La debilidad de las democracias occidentales en parte explican la desfachatez con que Putin hace atentados que son acciones de guerra no declarada. En 2006 asesinó con polonio en Inglaterra al exagente de la FBS Alexander Litvikenco. Los gobiernos de Tony Blair y Cameron Brown respondieron solo expulsando a diplomáticos rusos y exigiendo la extradición del asesino, que Moscú nunca concedió. Obama ingenuamente adoptó una política de reset de relaciones con los rusos mientras Putin atacaba nuestro país y se expandía militarmente por Ucrania, Crimea y Siria. En 2010, el FBI desmanteló una red de 10 espías rusos que operaron por años en EEUU.
En respuesta a las nuevas agresiones de Putin, Gran Bretaña expulsó a 23 agentes de inteligencia rusos. El gobierno de Trump tardíamente aplicó sanciones adoptadas por el Congreso en 2017 contra 19 ciudadanos y entidades de Rusia cuyas actividades ilegales detalló Robert Mueller, quien investiga la trama rusa. Putin y los oligarcas que lo rodean traman sus fechorías en Rusia. Invierten el dinero saqueado en Occidente, especialmente en EEUU y Gran Bretaña. Por eso sería efectivo confiscarles dineros y bienes. Parte de esa fortuna ilegal la invirtieron en Florida.

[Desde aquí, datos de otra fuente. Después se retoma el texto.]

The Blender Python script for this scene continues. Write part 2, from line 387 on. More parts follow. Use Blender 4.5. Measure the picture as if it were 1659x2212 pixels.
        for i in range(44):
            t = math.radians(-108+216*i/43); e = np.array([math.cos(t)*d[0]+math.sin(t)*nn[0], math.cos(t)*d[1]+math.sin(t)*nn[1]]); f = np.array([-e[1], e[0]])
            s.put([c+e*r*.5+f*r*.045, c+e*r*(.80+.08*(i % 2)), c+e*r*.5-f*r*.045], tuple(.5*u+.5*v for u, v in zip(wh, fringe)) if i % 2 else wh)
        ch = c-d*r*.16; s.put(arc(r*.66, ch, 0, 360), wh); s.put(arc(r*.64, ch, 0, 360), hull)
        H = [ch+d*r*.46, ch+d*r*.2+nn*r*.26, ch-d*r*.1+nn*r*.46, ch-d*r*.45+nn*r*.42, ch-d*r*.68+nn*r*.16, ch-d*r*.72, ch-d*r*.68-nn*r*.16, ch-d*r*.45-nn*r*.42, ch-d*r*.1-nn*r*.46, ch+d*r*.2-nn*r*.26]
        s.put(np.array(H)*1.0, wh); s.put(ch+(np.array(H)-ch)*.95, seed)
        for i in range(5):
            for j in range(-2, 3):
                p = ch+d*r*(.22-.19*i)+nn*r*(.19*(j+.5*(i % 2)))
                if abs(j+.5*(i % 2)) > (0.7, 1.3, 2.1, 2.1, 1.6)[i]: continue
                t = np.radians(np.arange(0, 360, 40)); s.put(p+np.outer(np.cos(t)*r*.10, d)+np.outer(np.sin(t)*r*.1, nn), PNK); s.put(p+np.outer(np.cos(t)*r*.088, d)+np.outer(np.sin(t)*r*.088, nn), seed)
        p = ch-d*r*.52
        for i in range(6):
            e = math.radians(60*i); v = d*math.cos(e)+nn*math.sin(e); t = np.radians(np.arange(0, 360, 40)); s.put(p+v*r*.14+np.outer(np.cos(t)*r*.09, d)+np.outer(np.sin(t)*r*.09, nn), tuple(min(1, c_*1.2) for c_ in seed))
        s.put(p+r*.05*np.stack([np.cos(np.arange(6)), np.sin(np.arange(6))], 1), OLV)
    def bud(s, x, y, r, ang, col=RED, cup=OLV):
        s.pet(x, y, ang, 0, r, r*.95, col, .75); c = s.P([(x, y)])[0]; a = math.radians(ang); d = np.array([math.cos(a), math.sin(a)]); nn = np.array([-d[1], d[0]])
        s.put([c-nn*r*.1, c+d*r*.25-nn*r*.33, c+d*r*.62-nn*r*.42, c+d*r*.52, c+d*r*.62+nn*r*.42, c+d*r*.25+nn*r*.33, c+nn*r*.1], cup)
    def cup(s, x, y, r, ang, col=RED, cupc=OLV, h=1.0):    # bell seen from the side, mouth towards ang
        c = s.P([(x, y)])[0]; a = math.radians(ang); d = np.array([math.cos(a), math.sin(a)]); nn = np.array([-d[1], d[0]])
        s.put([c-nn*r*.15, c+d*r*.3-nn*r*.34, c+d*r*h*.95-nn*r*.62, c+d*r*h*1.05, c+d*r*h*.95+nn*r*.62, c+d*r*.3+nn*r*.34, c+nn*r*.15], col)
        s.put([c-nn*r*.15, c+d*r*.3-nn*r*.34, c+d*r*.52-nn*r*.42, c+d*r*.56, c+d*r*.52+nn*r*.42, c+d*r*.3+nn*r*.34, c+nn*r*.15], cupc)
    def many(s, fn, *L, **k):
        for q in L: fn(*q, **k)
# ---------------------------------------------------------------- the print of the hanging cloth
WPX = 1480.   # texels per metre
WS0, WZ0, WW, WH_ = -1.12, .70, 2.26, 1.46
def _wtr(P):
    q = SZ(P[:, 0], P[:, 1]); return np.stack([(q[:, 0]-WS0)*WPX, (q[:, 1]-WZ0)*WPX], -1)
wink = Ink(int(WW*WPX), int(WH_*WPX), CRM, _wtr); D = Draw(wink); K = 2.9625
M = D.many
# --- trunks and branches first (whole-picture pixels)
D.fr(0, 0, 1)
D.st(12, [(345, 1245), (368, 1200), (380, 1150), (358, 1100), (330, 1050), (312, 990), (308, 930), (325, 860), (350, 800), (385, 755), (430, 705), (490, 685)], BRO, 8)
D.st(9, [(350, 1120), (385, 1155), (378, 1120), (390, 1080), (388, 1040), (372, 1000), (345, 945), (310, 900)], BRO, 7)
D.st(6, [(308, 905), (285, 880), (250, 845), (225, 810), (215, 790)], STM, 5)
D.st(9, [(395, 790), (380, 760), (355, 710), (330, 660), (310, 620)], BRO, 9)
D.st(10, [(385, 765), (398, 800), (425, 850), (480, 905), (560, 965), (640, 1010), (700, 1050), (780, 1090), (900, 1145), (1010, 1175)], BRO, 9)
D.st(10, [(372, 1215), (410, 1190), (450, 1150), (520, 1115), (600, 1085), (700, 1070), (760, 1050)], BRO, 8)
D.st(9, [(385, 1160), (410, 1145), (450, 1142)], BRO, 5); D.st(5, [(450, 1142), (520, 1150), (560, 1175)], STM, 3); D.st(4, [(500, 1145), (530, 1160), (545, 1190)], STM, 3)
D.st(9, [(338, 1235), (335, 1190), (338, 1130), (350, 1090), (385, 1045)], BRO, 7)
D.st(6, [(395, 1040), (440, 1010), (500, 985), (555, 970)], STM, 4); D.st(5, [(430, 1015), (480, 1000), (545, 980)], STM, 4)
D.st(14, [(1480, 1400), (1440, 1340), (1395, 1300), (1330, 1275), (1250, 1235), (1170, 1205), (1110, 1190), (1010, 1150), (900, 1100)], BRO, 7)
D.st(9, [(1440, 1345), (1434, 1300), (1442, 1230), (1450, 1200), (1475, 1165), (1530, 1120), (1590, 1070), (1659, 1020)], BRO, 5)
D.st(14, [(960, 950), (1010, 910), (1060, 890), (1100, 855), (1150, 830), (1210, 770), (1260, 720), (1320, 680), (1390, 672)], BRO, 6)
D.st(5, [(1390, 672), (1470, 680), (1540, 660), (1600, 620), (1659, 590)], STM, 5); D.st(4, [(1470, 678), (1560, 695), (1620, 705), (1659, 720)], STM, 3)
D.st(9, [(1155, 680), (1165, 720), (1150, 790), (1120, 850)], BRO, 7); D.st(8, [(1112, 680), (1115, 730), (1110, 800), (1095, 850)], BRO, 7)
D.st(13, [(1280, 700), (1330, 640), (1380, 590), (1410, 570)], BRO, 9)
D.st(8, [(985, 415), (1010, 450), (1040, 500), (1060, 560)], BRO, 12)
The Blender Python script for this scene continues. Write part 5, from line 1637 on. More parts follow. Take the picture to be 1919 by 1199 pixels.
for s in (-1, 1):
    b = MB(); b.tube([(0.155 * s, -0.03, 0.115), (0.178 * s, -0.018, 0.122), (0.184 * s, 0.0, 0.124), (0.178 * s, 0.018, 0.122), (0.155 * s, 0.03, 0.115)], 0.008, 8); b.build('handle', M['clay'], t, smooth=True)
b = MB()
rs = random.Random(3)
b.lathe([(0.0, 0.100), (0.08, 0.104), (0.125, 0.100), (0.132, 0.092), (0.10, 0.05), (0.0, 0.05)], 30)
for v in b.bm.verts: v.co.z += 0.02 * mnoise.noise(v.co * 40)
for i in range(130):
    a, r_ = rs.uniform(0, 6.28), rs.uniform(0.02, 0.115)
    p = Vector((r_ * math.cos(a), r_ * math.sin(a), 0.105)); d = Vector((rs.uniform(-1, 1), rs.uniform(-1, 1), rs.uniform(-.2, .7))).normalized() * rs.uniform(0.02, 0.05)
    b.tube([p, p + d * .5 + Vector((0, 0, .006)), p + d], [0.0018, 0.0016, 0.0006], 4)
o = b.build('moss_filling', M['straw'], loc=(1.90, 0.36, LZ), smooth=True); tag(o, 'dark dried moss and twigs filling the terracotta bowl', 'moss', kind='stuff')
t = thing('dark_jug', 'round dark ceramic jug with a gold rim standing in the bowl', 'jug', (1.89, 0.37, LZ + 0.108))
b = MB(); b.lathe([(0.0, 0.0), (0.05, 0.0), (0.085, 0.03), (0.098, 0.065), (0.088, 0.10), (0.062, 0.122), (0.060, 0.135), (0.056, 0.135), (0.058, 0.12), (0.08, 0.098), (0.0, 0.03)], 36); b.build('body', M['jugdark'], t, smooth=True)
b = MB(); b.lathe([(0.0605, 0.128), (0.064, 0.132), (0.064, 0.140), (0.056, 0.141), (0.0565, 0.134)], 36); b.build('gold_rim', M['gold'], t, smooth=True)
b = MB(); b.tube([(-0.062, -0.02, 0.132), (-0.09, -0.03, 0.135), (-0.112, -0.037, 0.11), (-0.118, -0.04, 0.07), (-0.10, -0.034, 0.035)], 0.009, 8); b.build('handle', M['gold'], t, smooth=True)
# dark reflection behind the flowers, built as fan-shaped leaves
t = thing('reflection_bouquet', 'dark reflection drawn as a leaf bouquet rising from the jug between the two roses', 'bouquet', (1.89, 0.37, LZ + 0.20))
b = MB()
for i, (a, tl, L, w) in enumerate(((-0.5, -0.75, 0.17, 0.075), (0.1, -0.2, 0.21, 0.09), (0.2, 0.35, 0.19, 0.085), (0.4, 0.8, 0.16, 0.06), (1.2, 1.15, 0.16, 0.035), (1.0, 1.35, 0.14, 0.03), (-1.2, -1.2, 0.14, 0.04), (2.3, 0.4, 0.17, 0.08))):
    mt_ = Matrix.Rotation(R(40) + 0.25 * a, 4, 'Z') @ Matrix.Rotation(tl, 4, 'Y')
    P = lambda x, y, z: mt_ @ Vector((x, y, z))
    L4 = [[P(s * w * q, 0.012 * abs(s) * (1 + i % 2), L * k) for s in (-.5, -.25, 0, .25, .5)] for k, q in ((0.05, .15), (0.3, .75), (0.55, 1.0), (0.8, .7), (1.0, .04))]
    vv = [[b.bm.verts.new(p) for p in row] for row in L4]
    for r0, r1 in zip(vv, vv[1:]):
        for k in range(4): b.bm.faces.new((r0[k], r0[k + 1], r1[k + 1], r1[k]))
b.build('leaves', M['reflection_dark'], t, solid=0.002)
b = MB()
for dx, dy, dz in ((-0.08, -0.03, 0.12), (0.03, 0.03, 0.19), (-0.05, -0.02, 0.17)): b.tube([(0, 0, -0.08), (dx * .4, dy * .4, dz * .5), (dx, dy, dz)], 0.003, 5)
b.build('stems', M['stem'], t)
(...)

La agresividad criminal de Putin y la débil respuesta occidental hicieron temblar a las nuevas democracias de Europa del Este, que conocen las consecuencias de mostrarle debilidad al Kremlin. Los ataques de Putin en el Reino Unido son un desafío a Europa y así deberían tratarse. Los demócratas europeos deben coordinar una respuesta contundente, preferiblemente con EEUU, aunque sea difícil en las condiciones actuales. Trump parece demasiado comprometido con Putin para enfrentársele y es improbable que el Congreso, liderado por republicanos que rehúsan encarar a Trump, adopte medidas severas contra el Kremlin. Pero es evidente que el cruzarse de brazos solo alimentará la voracidad criminal del zar ruso.